Problem details — Set down, word for word, only the lines from the start of the records through the line bearing "COL = SC.collection"; include no pictures.
______
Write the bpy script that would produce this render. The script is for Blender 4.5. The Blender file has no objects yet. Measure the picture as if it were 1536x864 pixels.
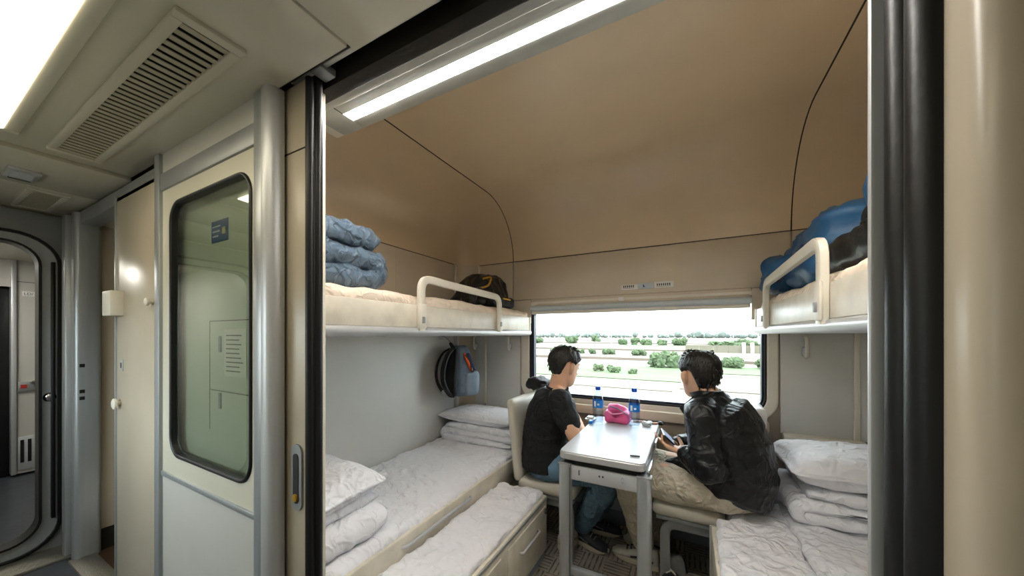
import bpy, bmesh, math, random
from mathutils import Vector, Matrix, noise
V = Vector
PI = math.pi
random.seed(7)
SC = bpy.context.scene
COL = SC.collection

# ------------------------------------------------------------------ camera, world, sun, exposure
cam_d = bpy.data.cameras.new('camera')
cam = bpy.data.objects.new('camera', cam_d); COL.objects.link(cam)
CAM_F = 503.0                      # focal length in pixels of the 1536 px wide frame
cam_d.sensor_width = 36.0
cam_d.lens = 36.0 * CAM_F / 1536.0
cam_d.shift_y = (502 - 432) / 1536.0
cam_d.clip_start = 0.02; cam_d.clip_end = 6000
cam.location = (0, 0, 1.31)
cam.rotation_euler = (PI/2, 0, math.atan(264/503.0))
SC.camera = cam

world = bpy.data.worlds.new('hazy_sky'); SC.world = world
world.use_nodes = True
bg = world.node_tree.nodes['Background']
bg.inputs[0].default_value = (0.90, 0.96, 1.0, 1)
bg.inputs[1].default_value = 3.9

sun_d = bpy.data.lights.new('sun', 'SUN'); sun_d.energy = 2.2; sun_d.angle = 0.03
sun_d.color = (1.0, 0.95, 0.86)
sun = bpy.data.objects.new('sun', sun_d); COL.objects.link(sun)
sun.rotation_euler = (math.radians(12), math.radians(28), 0)

SC.view_settings.view_transform = 'Standard'
SC.view_settings.look = 'None'
SC.view_settings.exposure = 1.22
SC.view_settings.gamma = 1.0
SC.view_settings.use_curve_mapping = False

# ------------------------------------------------------------------ materials
def lin(c):
    return tuple(((x/255.0)/12.92 if x/255.0 <= .04045 else ((x/255.0+.055)/1.055)**2.4) for x in c)
MATS = {}
def mat(name, rgb, rough=.5, metal=0.0, bump=None, var=None, spec=.5, sheen=0.0, coat=0.0, stretch=None, trans=0.0, ior=1.45, emit=None, crease=None):
    """rgb in 0..255 sRGB albedo; bump=(scale,strength); var=(scale,amount)."""
    m = bpy.data.materials.new(name); m.use_nodes = True; MATS[name] = m
    nt = m.node_tree; b = nt.nodes['Principled BSDF']
    c = lin(rgb)
    b.inputs['Base Color'].default_value = (*c, 1)
    b.inputs['Roughness'].default_value = rough
    b.inputs['Metallic'].default_value = metal
    b.inputs['Specular IOR Level'].default_value = spec
    b.inputs['Sheen Weight'].default_value = sheen
    b.inputs['Coat Weight'].default_value = coat
    b.inputs['Transmission Weight'].default_value = trans
    b.inputs['IOR'].default_value = ior
    if emit:
        b.inputs['Emission Color'].default_value = (*lin(emit[0]), 1)
        b.inputs['Emission Strength'].default_value = emit[1]
    if bump or var or crease:
        tc = nt.nodes.new('ShaderNodeTexCoord')
        mp = nt.nodes.new('ShaderNodeMapping')
        nt.links.new(tc.outputs['Object'], mp.inputs['Vector'])
        if stretch: mp.inputs['Scale'].default_value = stretch
    if var:
        n = nt.nodes.new('ShaderNodeTexNoise'); n.inputs['Scale'].default_value = var[0]
        n.inputs['Detail'].default_value = 5
        nt.links.new(mp.outputs[0], n.inputs['Vector'])
        r = nt.nodes.new('ShaderNodeValToRGB')
        a = var[1]
        r.color_ramp.elements[0].position = .3; r.color_ramp.elements[1].position = .72
        r.color_ramp.elements[0].color = (*[x*(1-a) for x in c], 1)
        r.color_ramp.elements[1].color = (*[min(1, x*(1+a*.6)) for x in c], 1)
        nt.links.new(n.outputs['Fac'], r.inputs['Fac'])
        nt.links.new(r.outputs['Color'], b.inputs['Base Color'])
    if bump:
        n2 = nt.nodes.new('ShaderNodeTexNoise'); n2.inputs['Scale'].default_value = bump[0]
        n2.inputs['Detail'].default_value = 4
        nt.links.new(mp.outputs[0], n2.inputs['Vector'])
        bp = nt.nodes.new('ShaderNodeBump'); bp.inputs['Strength'].default_value = bump[1]
        bp.inputs['Distance'].default_value = .01
        nt.links.new(n2.outputs['Fac'], bp.inputs['Height'])
        nt.links.new(bp.outputs['Normal'], b.inputs['Normal'])
    if crease:                          # sharp cloth folds: ridges where the noise crosses its middle
        h = None
        for q, (sc_, w_) in enumerate(((crease[0], 1.0), (crease[0]*2.3, .45))):
            n3 = nt.nodes.new('ShaderNodeTexNoise'); n3.inputs['Scale'].default_value = sc_
            n3.inputs['Detail'].default_value = 1.5; n3.inputs['Distortion'].default_value = .8
            nt.links.new(mp.outputs[0], n3.inputs['Vector'])
            s1 = nt.nodes.new('ShaderNodeMath'); s1.operation = 'SUBTRACT'; s1.inputs[1].default_value = .5
            a1 = nt.nodes.new('ShaderNodeMath'); a1.operation = 'ABSOLUTE'
            r1 = nt.nodes.new('ShaderNodeMapRange'); r1.inputs['From Max'].default_value = .11
            r1.inputs['To Min'].default_value = w_; r1.inputs['To Max'].default_value = 0; r1.interpolation_type = 'SMOOTHERSTEP'
            nt.links.new(n3.outputs['Fac'], s1.inputs[0]); nt.links.new(s1.outputs[0], a1.inputs[0]); nt.links.new(a1.outputs[0], r1.inputs['Value'])
            if h is None: h = r1.outputs[0]
            else:
                ad = nt.nodes.new('ShaderNodeMath'); ad.operation = 'ADD'
                nt.links.new(h, ad.inputs[0]); nt.links.new(r1.outputs[0], ad.inputs[1]); h = ad.outputs[0]
        bp2 = nt.nodes.new('ShaderNodeBump'); bp2.inputs['Strength'].default_value = crease[1]
        bp2.inputs['Distance'].default_value = .012
        nt.links.new(h, bp2.inputs['Height'])
        if bump: nt.links.new(bp.outputs['Normal'], bp2.inputs['Normal'])
        nt.links.new(bp2.outputs['Normal'], b.inputs['Normal'])
    return m

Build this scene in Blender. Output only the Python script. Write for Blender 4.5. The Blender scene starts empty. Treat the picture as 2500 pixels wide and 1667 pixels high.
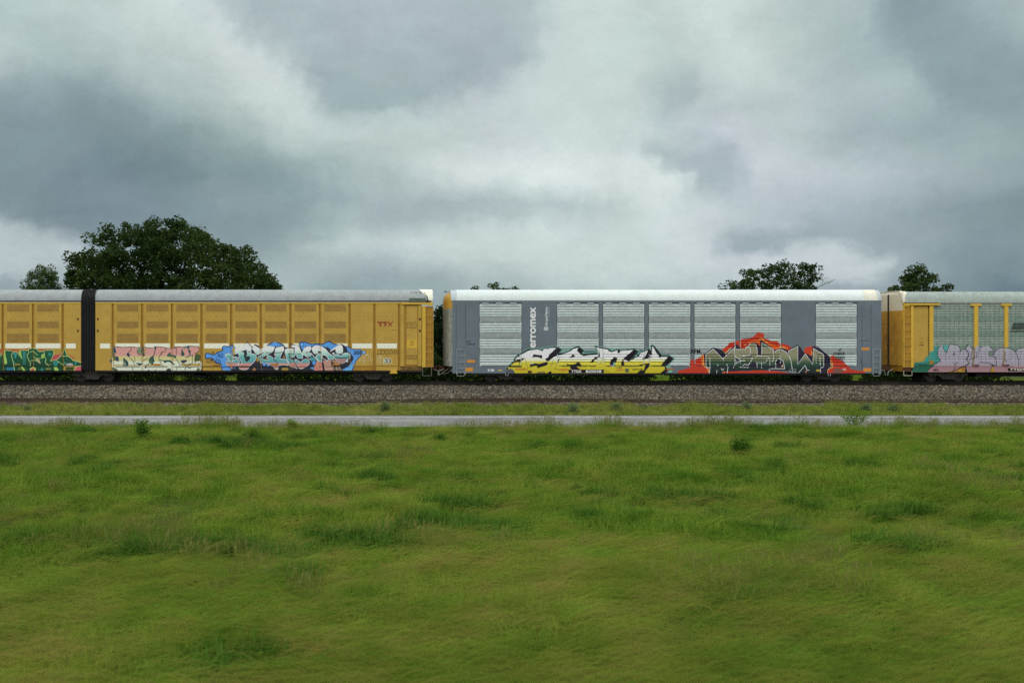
import bpy, math, random
import numpy as np
from mathutils import Vector
from mathutils.geometry import tessellate_polygon
R = math.radians
random.seed(7)
rng = np.random.default_rng(11)
S = bpy.context.scene
COL = S.collection

# ---------------------------------------------------------------- camera, sky, sun, exposure
PPM = 38.5            # photograph pixels per metre on the near face of the train (60 m away)
D0 = 60.0
CZ = 99.0 / PPM
FPX = PPM * D0
PXC = 900.0           # the picture is a crop: its optical centre lies left of the middle
XC = (PXC - 1250.0) / PPM
cam = bpy.data.cameras.new('camera')
cam.sensor_width = 36.0
cam.lens = FPX / 2500.0 * 36.0
cam.shift_x = (1250.0 - PXC) / 2500.0
cam.clip_start = 0.1
cam.clip_end = 9000.0
cam.dof.use_dof = True            # focused on the train: the nearest grass is soft
cam.dof.focus_distance = 60.0
cam.dof.aperture_fstop = 0.8
camo = bpy.data.objects.new('camera', cam)
camo.location = (XC, 0, CZ)
camo.rotation_euler = (R(90), 0, 0)
COL.objects.link(camo)
S.camera = camo
S.view_settings.view_transform = 'Standard'
S.view_settings.look = 'None'
S.view_settings.exposure = 0.0
S.view_settings.gamma = 1.0
S.cycles.use_denoising = False      # the little noise left reads as film grain and keeps the lettering crisp
S.cycles.use_adaptive_sampling = True
S.cycles.adaptive_threshold = 0.012
S.cycles.max_bounces = 6
S.cycles.transparent_max_bounces = 8

SUN_EL, SUN_AZ = R(52), R(205)     # high, behind the camera, soft through the cloud


def lin(v):
    v = v / 255.0
    return v / 12.92 if v <= 0.04045 else ((v + 0.055) / 1.055) ** 2.4


class NT:
    """small helper for node trees"""
    def __init__(self, tree):
        self.t = tree
        self.n = tree.nodes
        self.l = tree.links

    def add(self, typ, **kw):
        nd = self.n.new(typ)
        for k, v in kw.items():
            setattr(nd, k, v)
        return nd

    def put(self, sock, val):
        if isinstance(val, bpy.types.NodeSocket):
            self.l.new(val, sock)
        elif val is not None:
            sock.default_value = val

    def math(self, op, a, b=None, c=None, clamp=False):
        nd = self.add('ShaderNodeMath', operation=op, use_clamp=clamp)
        self.put(nd.inputs[0], a)
        if b is not None:
            self.put(nd.inputs[1], b)
        if c is not None:
            self.put(nd.inputs[2], c)
        return nd.outputs[0]

    def maprange(self, v, a, b, c=0.0, d=1.0, smooth=False):
        nd = self.add('ShaderNodeMapRange')
        if smooth:
            nd.interpolation_type = 'SMOOTHSTEP'
        self.put(nd.inputs[0], v)
        for i, x in enumerate((a, b, c, d)):
            nd.inputs[i + 1].default_value = x
        return nd.outputs[0]

    def mix(self, fac, a, b, mode='MIX'):
        nd = self.add('ShaderNodeMix', data_type='RGBA', blend_type=mode)
        self.put(nd.inputs['Factor'], fac)
        self.put(nd.inputs['A'] if False else nd.inputs[6], a)
        self.put(nd.inputs[7], b)
        return nd.outputs[2]

    def noise(self, vec, scale, detail=4, rough=0.55, dist=0.0):
        nd = self.add('ShaderNodeTexNoise')
        self.put(nd.inputs['Vector'], vec)
        nd.inputs['Scale'].default_value = scale
        nd.inputs['Detail'].default_value = detail
        nd.inputs['Roughness'].default_value = rough
        nd.inputs['Distortion'].default_value = dist
        return nd

    def ramp(self, fac, stops, interp='LINEAR'):
        nd = self.add('ShaderNodeValToRGB')
        cr = nd.color_ramp
        cr.interpolation = interp
        while len(cr.elements) < len(stops):
            cr.elements.new(0.5)
        for e, (p, c) in zip(cr.elements, stops):
            e.position = p
            e.color = (c[0], c[1], c[2], 1.0)
        self.put(nd.inputs[0], fac)
        return nd.outputs[0]

    def scale(self, vec, s):
        nd = self.add('ShaderNodeVectorMath', operation='MULTIPLY')
        self.put(nd.inputs[0], vec)
        nd.inputs[1].default_value = s
        return nd.outputs[0]


# cloud brightness by direction (surveyed heights above the horizon and bearings): broad field, then the separate banks
SKY0 = [
 (-260, [(0,200),(600,190),(1200,200),(1800,205),(2500,180)]),
 (30, [(0,178),(250,190),(400,206),(450,190),(520,200),(600,172),(850,176),(1000,178),(1200,182),(1350,198),(1450,208),(1550,200),(1750,212),(1850,198),(2000,182),(2120,172),(2200,145),(2330,148),(2500,170)]),
 (130, [(0,188),(120,176),(300,185),(450,198),(600,210),(660,212),(740,170),(950,163),(1150,158),(1260,170),(1330,202),(1500,202),(1650,196),(1800,210),(1950,190),(2050,178),(2200,160),(2280,142),(2400,150),(2500,165)]),
 (230, [(0,165),(120,160),(230,148),(350,168),(500,185),(700,212),(770,196),(830,160),(950,156),(1080,163),(1180,186),(1300,204),(1500,200),(1600,185),(1660,170),(1740,198),(1850,198),(2000,185),(2100,178),(2200,180),(2280,160),(2380,138),(2500,150)]),
 (330, [(0,140),(250,127),(400,136),(520,163),(650,180),(800,192),(950,197),(1250,206),(1500,204),(1650,192),(1750,183),(1850,198),(2000,192),(2100,166),(2180,158),(2280,155),(2400,158),(2500,155)]),
 (430, [(0,124),(200,126),(350,116),(480,126),(520,140),(700,150),(850,170),(1000,196),(1130,222),(1250,212),(1450,217),(1600,215),(1680,188),(1750,158),(1830,166),(1900,198),(2100,186),(2300,172),(2500,156)]),
 (510, [(0,148),(60,136),(150,116),(400,122),(520,134),(700,152),(850,165),(1000,173),(1150,170),(1300,186),(1500,196),(1600,207),(1750,200),(1900,184),(2100,164),(2300,147),(2500,134)]),
 (590, [(0,192),(100,176),(250,150),(600,144),(720,165),(850,172),(900,160),(1100,192),(1300,206),(1500,211),(1700,206),(1780,172),(1830,156),(1900,182),(2000,166),(2200,152),(2350,140),(2500,133)]),
 (635, [(0,186),(150,180),(300,160),(650,165),(900,182),(1100,192),(1300,202),(1600,206),(1780,196),(1800,194),(1950,202),(2100,188),(2200,164),(2350,145),(2500,130)]),
 (685, [(0,150),(150,165),(700,170),(850,164),(950,158),(1050,165),(1200,182),(1400,190),(1700,190),(1900,176),(2050,165),(2200,150),(2350,128),(2500,110)]),
 (780, [(0,128),(800,135),(1500,155),(2000,138),(2500,98)]),
]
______
Solution for this task —
Write the bpy script that would produce this render. The script is for Blender 4.5. The Blender file has no objects yet. Measure the picture as if it were 1536x864 pixels.
import bpy, bmesh, math, random
from mathutils import Vector, Matrix, noise
V = Vector
PI = math.pi
random.seed(7)
SC = bpy.context.scene
COL = SC.collection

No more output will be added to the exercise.